SUPPLIED MATERIAL:
»»

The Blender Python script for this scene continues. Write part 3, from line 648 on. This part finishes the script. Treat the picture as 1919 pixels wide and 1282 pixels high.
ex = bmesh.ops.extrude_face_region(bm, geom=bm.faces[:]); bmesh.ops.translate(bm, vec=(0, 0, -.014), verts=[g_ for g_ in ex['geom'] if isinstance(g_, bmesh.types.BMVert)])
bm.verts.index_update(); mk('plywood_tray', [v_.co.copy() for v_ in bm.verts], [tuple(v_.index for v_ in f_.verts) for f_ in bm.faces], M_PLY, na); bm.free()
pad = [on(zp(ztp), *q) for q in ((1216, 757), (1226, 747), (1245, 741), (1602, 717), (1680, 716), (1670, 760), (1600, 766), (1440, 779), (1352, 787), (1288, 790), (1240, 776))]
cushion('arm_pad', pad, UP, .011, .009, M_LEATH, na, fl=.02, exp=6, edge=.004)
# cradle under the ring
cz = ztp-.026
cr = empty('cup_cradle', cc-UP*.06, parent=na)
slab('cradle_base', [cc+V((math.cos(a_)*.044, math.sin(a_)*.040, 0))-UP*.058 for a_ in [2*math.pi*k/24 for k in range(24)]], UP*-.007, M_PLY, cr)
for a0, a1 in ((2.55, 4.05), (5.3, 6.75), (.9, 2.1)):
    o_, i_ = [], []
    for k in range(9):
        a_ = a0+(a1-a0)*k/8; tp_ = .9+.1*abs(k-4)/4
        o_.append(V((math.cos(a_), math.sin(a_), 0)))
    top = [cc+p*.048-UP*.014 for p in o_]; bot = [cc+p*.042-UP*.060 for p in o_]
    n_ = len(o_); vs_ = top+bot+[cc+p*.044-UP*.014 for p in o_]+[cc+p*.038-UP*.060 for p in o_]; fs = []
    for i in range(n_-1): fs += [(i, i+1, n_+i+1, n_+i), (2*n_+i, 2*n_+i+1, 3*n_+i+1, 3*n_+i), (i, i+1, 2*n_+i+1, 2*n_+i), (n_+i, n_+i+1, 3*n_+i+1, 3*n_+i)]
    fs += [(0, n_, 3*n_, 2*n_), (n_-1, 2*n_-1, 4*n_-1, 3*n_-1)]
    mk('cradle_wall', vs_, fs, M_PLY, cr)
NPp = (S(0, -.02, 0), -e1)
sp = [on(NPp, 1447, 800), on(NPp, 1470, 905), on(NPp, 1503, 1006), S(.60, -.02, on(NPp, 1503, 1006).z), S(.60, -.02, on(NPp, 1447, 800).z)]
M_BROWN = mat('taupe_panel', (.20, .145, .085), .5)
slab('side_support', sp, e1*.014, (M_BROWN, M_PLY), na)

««

Using the data above, repeat every line exactly.

The Blender Python script for this scene continues. Write part 3, from line 648 on. This part finishes the script. Treat the picture as 1919 pixels wide and 1282 pixels high.
ex = bmesh.ops.extrude_face_region(bm, geom=bm.faces[:]); bmesh.ops.translate(bm, vec=(0, 0, -.014), verts=[g_ for g_ in ex['geom'] if isinstance(g_, bmesh.types.BMVert)])
bm.verts.index_update(); mk('plywood_tray', [v_.co.copy() for v_ in bm.verts], [tuple(v_.index for v_ in f_.verts) for f_ in bm.faces], M_PLY, na); bm.free()
pad = [on(zp(ztp), *q) for q in ((1216, 757), (1226, 747), (1245, 741), (1602, 717), (1680, 716), (1670, 760), (1600, 766), (1440, 779), (1352, 787), (1288, 790), (1240, 776))]
cushion('arm_pad', pad, UP, .011, .009, M_LEATH, na, fl=.02, exp=6, edge=.004)
# cradle under the ring
cz = ztp-.026
cr = empty('cup_cradle', cc-UP*.06, parent=na)
slab('cradle_base', [cc+V((math.cos(a_)*.044, math.sin(a_)*.040, 0))-UP*.058 for a_ in [2*math.pi*k/24 for k in range(24)]], UP*-.007, M_PLY, cr)
for a0, a1 in ((2.55, 4.05), (5.3, 6.75), (.9, 2.1)):
    o_, i_ = [], []
    for k in range(9):
        a_ = a0+(a1-a0)*k/8; tp_ = .9+.1*abs(k-4)/4
        o_.append(V((math.cos(a_), math.sin(a_), 0)))
    top = [cc+p*.048-UP*.014 for p in o_]; bot = [cc+p*.042-UP*.060 for p in o_]
    n_ = len(o_); vs_ = top+bot+[cc+p*.044-UP*.014 for p in o_]+[cc+p*.038-UP*.060 for p in o_]; fs = []
    for i in range(n_-1): fs += [(i, i+1, n_+i+1, n_+i), (2*n_+i, 2*n_+i+1, 3*n_+i+1, 3*n_+i), (i, i+1, 2*n_+i+1, 2*n_+i), (n_+i, n_+i+1, 3*n_+i+1, 3*n_+i)]
    fs += [(0, n_, 3*n_, 2*n_), (n_-1, 2*n_-1, 4*n_-1, 3*n_-1)]
    mk('cradle_wall', vs_, fs, M_PLY, cr)
NPp = (S(0, -.02, 0), -e1)
sp = [on(NPp, 1447, 800), on(NPp, 1470, 905), on(NPp, 1503, 1006), S(.60, -.02, on(NPp, 1503, 1006).z), S(.60, -.02, on(NPp, 1447, 800).z)]
M_BROWN = mat('taupe_panel', (.20, .145, .085), .5)
slab('side_support', sp, e1*.014, (M_BROWN, M_PLY), na)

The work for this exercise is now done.